Yes, definitely. And, "in-line" and "stacked" were used interchangeably really early on. As I understand it from the Ampex list, Ampex was far ahead of the field with the first duper lines (3200 and 3200B) and they also were successful early on at making high-quality stacked heads so the stacked standard took hold despite Magnecord and others. Interestingly, Ampex's earliest half-track duplicators had staggered record heads, with the top track in a separate cup from the bottom track.

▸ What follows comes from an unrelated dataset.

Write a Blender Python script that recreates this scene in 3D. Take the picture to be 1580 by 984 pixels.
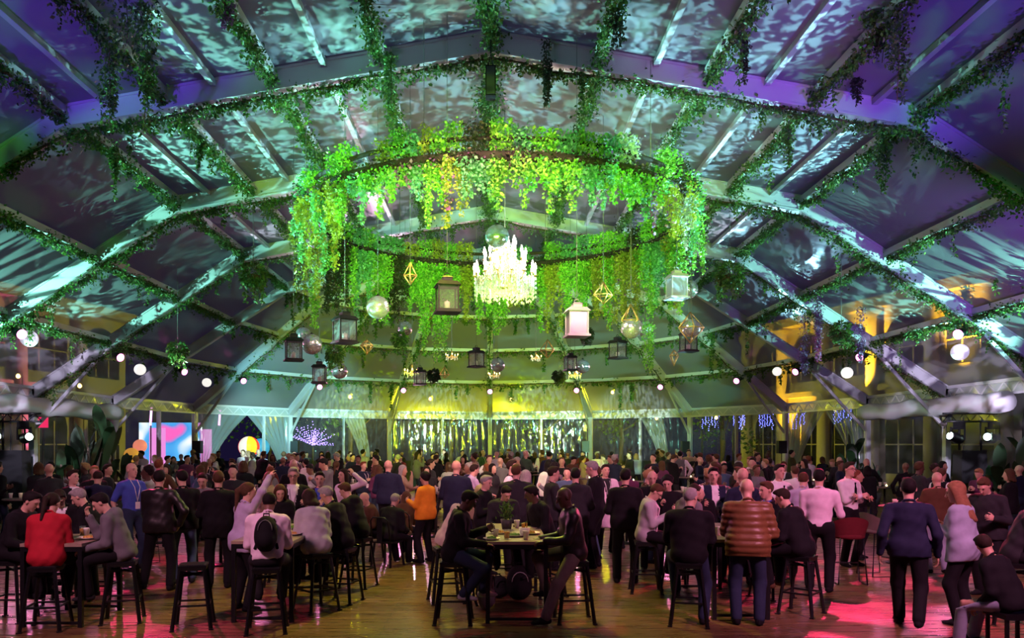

I believe that Ampex garnered a lot of knowledge in building the first 3200's from Leon Wortman's home-made duplicating place in NY. Leon wrote an article about it in Radio & TV News in I think 1951 or 1950. He hung a roomful of Ampex 300 half-track mahines on a common signal buss and paralleled all the remote controls. I don't think his setup had the duplicator headblock (no erase, separate record heads for upper and lower tracks) or that it went above 15IPS, although you could special-order 30IPS 300 audio decks back then so he might have used those. I forgot if he had a bias buss and common oscillator, too, although I can't see the need if it's just a roomful of synchronized recorders. The thing the 3200 did was take a lot of parts out of the slave machines. All they were was transports and heads, with a common record and bias units and a single control panel.

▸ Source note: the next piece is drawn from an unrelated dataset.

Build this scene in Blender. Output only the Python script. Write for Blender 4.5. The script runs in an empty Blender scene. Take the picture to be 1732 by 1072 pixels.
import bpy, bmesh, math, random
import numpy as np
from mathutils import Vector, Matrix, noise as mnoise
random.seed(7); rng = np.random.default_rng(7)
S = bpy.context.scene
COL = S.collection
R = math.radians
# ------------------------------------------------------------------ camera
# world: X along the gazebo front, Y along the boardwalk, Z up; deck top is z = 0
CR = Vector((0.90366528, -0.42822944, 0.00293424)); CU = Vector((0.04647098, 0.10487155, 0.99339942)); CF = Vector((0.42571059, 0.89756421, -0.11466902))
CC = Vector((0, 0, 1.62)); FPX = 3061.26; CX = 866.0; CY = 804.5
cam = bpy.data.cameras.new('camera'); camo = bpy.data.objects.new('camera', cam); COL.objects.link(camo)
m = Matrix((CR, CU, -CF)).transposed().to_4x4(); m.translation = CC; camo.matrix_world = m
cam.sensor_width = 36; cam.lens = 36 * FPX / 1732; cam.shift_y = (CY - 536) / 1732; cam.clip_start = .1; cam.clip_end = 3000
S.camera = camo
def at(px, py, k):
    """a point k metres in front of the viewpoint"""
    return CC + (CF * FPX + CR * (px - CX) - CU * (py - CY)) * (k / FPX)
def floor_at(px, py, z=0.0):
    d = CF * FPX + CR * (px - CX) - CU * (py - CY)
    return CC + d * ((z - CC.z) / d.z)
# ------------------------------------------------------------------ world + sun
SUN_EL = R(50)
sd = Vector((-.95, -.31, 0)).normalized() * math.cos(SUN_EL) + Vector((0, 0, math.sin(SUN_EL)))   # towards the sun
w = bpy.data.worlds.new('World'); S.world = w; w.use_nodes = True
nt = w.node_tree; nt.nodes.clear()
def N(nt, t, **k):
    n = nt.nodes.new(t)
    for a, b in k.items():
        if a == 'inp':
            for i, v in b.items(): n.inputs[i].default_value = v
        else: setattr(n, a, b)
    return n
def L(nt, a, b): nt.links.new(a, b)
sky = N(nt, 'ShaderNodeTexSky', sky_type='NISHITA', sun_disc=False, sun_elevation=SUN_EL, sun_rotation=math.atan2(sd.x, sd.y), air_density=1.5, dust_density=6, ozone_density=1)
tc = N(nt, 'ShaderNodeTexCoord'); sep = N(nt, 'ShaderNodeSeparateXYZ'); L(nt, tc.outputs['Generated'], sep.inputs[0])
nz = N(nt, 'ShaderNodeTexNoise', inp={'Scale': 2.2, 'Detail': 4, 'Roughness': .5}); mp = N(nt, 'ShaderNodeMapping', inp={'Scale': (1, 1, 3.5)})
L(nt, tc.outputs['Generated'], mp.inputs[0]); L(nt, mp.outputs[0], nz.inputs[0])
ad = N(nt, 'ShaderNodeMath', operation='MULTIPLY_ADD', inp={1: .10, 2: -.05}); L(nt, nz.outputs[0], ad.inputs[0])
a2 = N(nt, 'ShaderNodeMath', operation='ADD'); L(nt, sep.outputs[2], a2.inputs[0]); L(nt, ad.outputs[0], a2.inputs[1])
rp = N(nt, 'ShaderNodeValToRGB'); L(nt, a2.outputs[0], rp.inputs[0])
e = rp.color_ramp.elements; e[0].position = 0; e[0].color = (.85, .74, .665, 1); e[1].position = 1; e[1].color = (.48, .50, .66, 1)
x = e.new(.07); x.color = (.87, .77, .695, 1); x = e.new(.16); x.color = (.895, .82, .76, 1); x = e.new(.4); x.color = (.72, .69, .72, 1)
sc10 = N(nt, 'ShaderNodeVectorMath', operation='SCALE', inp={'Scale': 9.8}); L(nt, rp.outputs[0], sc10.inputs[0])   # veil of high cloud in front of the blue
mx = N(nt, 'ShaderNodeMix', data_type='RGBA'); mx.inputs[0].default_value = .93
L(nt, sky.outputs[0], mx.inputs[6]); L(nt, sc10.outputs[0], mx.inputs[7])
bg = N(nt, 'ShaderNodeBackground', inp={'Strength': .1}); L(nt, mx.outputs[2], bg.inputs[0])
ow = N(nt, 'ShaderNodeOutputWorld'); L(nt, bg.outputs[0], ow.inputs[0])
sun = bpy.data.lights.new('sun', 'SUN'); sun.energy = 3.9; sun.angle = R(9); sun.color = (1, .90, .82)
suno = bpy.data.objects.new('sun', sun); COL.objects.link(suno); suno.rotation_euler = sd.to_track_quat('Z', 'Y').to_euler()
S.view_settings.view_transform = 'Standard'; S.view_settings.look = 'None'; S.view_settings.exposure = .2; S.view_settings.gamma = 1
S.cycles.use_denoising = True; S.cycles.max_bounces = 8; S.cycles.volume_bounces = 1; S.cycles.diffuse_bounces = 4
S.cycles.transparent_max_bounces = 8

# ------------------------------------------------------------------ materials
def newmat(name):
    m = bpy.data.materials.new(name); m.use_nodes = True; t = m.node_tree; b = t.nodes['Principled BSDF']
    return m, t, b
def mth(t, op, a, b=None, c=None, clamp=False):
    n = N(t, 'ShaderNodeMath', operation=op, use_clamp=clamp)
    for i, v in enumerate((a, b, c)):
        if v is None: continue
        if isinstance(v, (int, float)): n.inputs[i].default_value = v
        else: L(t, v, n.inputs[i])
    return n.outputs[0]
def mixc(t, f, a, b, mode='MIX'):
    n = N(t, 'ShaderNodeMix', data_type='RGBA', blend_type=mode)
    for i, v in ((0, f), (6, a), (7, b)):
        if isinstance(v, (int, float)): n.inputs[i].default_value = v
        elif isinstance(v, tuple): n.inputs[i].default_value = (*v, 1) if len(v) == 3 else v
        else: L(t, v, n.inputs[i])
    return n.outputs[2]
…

To my ears, very few mass-duped tapes were done really well, but when a place was on-target, the results were excellent. Too bad low-noise tape was invented back then.
-- Tom Fine
----- Original Message ----- From: <Dnjchi@xxxxxxx>
To: <ARSCLIST@xxxxxxxxxxxxxxxx>
Sent: Tuesday, October 17, 2006 11:31 AM
Subject: Re: [ARSCLIST] Early stereo mass market tapes
In a message dated 10/17/2006 9:34:18 AM Eastern Daylight Time, tflists@xxxxxxxxxxxxxxxxxxx writes:
I'm trying to find out some history of the early stereo hifi era, specifically the handful of companies that sprang up to make and market stereo tapes. This would be circa 1955-56, when the first commercial mass-duped 2-tracks were out. What was the business model for a company like Livingston or Bel Canto? Were they basically run like boutique record labels or differently? Aside from those two and Stereotapes, who else was making original recordings as opposed to licensing and releasing stuff from major labels or European sources?
It should be noted that the first commercial stereo tapes were either stacked or staggered, depending upon the heads utilized.